### MATERIAL
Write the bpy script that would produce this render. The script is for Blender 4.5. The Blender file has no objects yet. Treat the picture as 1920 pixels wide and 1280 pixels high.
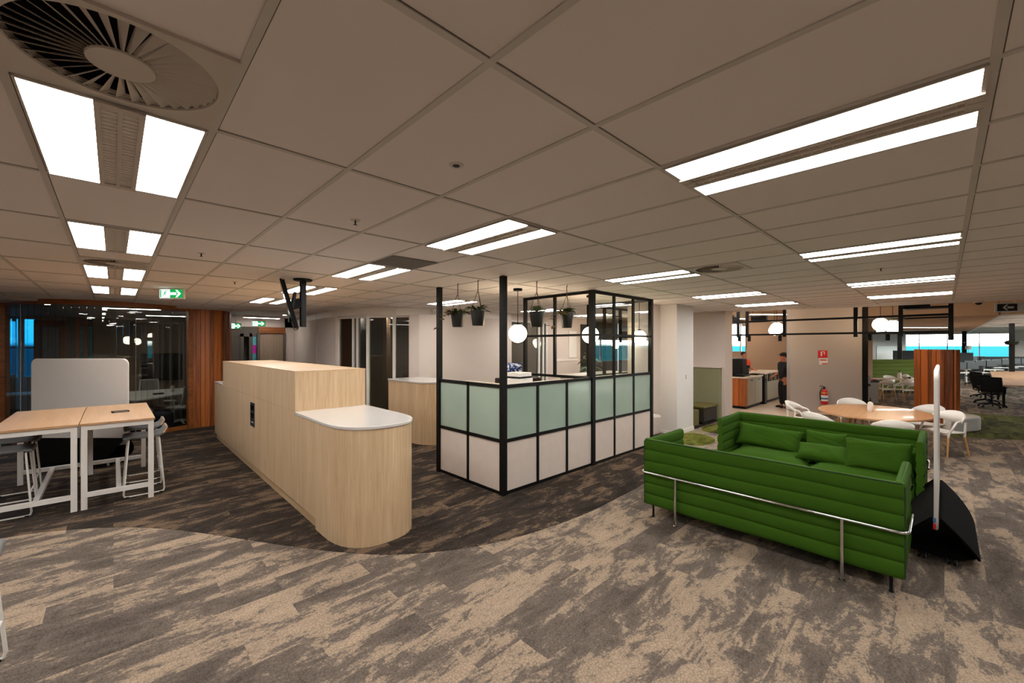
import bpy, math, random
from mathutils import Vector, Matrix
random.seed(7)
PI = math.pi
EXPO = 1.48; WORLD = 6.5
SC = bpy.context.scene
COL = SC.collection
CZ = 2.935          # ceiling height

# ------------------------------------------------------------------ colour and materials
def hx(h, k=1.0):
    h = h.lstrip('#'); r = []
    for i in (0, 2, 4):
        v = int(h[i:i+2], 16)/255
        r.append((v/12.92 if v <= .04045 else ((v+.055)/1.055)**2.4)*k)
    return (r[0], r[1], r[2], 1)

def nt(name):
    m = bpy.data.materials.new(name); m.use_nodes = True
    t = m.node_tree; t.nodes.clear()
    return m, t
def nd(t, kind, **kw):
    n = t.nodes.new(kind)
    for k, v in kw.items():
        if hasattr(n, k) and k not in n.inputs: setattr(n, k, v)
        else: n.inputs[k].default_value = v
    return n
def lk(t, a, ao, b, bi): t.links.new(a.outputs[ao], b.inputs[bi])
def base(t, **kw):
    b = nd(t, 'ShaderNodeBsdfPrincipled', **kw); o = nd(t, 'ShaderNodeOutputMaterial')
    lk(t, b, 0, o, 0); return b

def mat(name, col, rough=.6, metal=0.0, var=.06, scale=6.0, stretch=(1, 1, 1), bump=0.0, bscale=200.0, spec=.5, coat=0.0):
    """painted / plastic / metal surface with a little tonal variation"""
    m, t = nt(name); b = base(t, Roughness=rough, Metallic=metal)
    b.inputs['Specular IOR Level'].default_value = spec
    b.inputs['Coat Weight'].default_value = coat
    c = hx(col) if isinstance(col, str) else col
    tc = nd(t, 'ShaderNodeTexCoord'); mp = nd(t, 'ShaderNodeMapping'); mp.inputs['Scale'].default_value = stretch
    lk(t, tc, 'Object', mp, 0)
    nz = nd(t, 'ShaderNodeTexNoise', Scale=scale, Detail=3.0); lk(t, mp, 0, nz, 'Vector')
    mx = nd(t, 'ShaderNodeMix', data_type='RGBA')
    mx.inputs[6].default_value = tuple(x*(1-var) for x in c[:3]) + (1,)
    mx.inputs[7].default_value = tuple(min(1, x*(1+var)) for x in c[:3]) + (1,)
    lk(t, nz, 0, mx, 0); lk(t, mx, 2, b, 'Base Color')
    if bump:
        n2 = nd(t, 'ShaderNodeTexNoise', Scale=bscale, Detail=2.0); lk(t, mp, 0, n2, 'Vector')
        bp = nd(t, 'ShaderNodeBump', Strength=bump, Distance=.004); lk(t, n2, 0, bp, 'Height'); lk(t, bp, 0, b, 'Normal')
    return m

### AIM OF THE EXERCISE
Repeat the listing verbatim. Skip the pictures.

### FULL ANSWER
Write the bpy script that would produce this render. The script is for Blender 4.5. The Blender file has no objects yet. Treat the picture as 1920 pixels wide and 1280 pixels high.
import bpy, math, random
from mathutils import Vector, Matrix
random.seed(7)
PI = math.pi
EXPO = 1.48; WORLD = 6.5
SC = bpy.context.scene
COL = SC.collection
CZ = 2.935          # ceiling height

# ------------------------------------------------------------------ colour and materials
def hx(h, k=1.0):
    h = h.lstrip('#'); r = []
    for i in (0, 2, 4):
        v = int(h[i:i+2], 16)/255
        r.append((v/12.92 if v <= .04045 else ((v+.055)/1.055)**2.4)*k)
    return (r[0], r[1], r[2], 1)

def nt(name):
    m = bpy.data.materials.new(name); m.use_nodes = True
    t = m.node_tree; t.nodes.clear()
    return m, t
def nd(t, kind, **kw):
    n = t.nodes.new(kind)
    for k, v in kw.items():
        if hasattr(n, k) and k not in n.inputs: setattr(n, k, v)
        else: n.inputs[k].default_value = v
    return n
def lk(t, a, ao, b, bi): t.links.new(a.outputs[ao], b.inputs[bi])
def base(t, **kw):
    b = nd(t, 'ShaderNodeBsdfPrincipled', **kw); o = nd(t, 'ShaderNodeOutputMaterial')
    lk(t, b, 0, o, 0); return b

def mat(name, col, rough=.6, metal=0.0, var=.06, scale=6.0, stretch=(1, 1, 1), bump=0.0, bscale=200.0, spec=.5, coat=0.0):
    """painted / plastic / metal surface with a little tonal variation"""
    m, t = nt(name); b = base(t, Roughness=rough, Metallic=metal)
    b.inputs['Specular IOR Level'].default_value = spec
    b.inputs['Coat Weight'].default_value = coat
    c = hx(col) if isinstance(col, str) else col
    tc = nd(t, 'ShaderNodeTexCoord'); mp = nd(t, 'ShaderNodeMapping'); mp.inputs['Scale'].default_value = stretch
    lk(t, tc, 'Object', mp, 0)
    nz = nd(t, 'ShaderNodeTexNoise', Scale=scale, Detail=3.0); lk(t, mp, 0, nz, 'Vector')
    mx = nd(t, 'ShaderNodeMix', data_type='RGBA')
    mx.inputs[6].default_value = tuple(x*(1-var) for x in c[:3]) + (1,)
    mx.inputs[7].default_value = tuple(min(1, x*(1+var)) for x in c[:3]) + (1,)
    lk(t, nz, 0, mx, 0); lk(t, mx, 2, b, 'Base Color')
    if bump:
        n2 = nd(t, 'ShaderNodeTexNoise', Scale=bscale, Detail=2.0); lk(t, mp, 0, n2, 'Vector')
        bp = nd(t, 'ShaderNodeBump', Strength=bump, Distance=.004); lk(t, n2, 0, bp, 'Height'); lk(t, bp, 0, b, 'Normal')
    return m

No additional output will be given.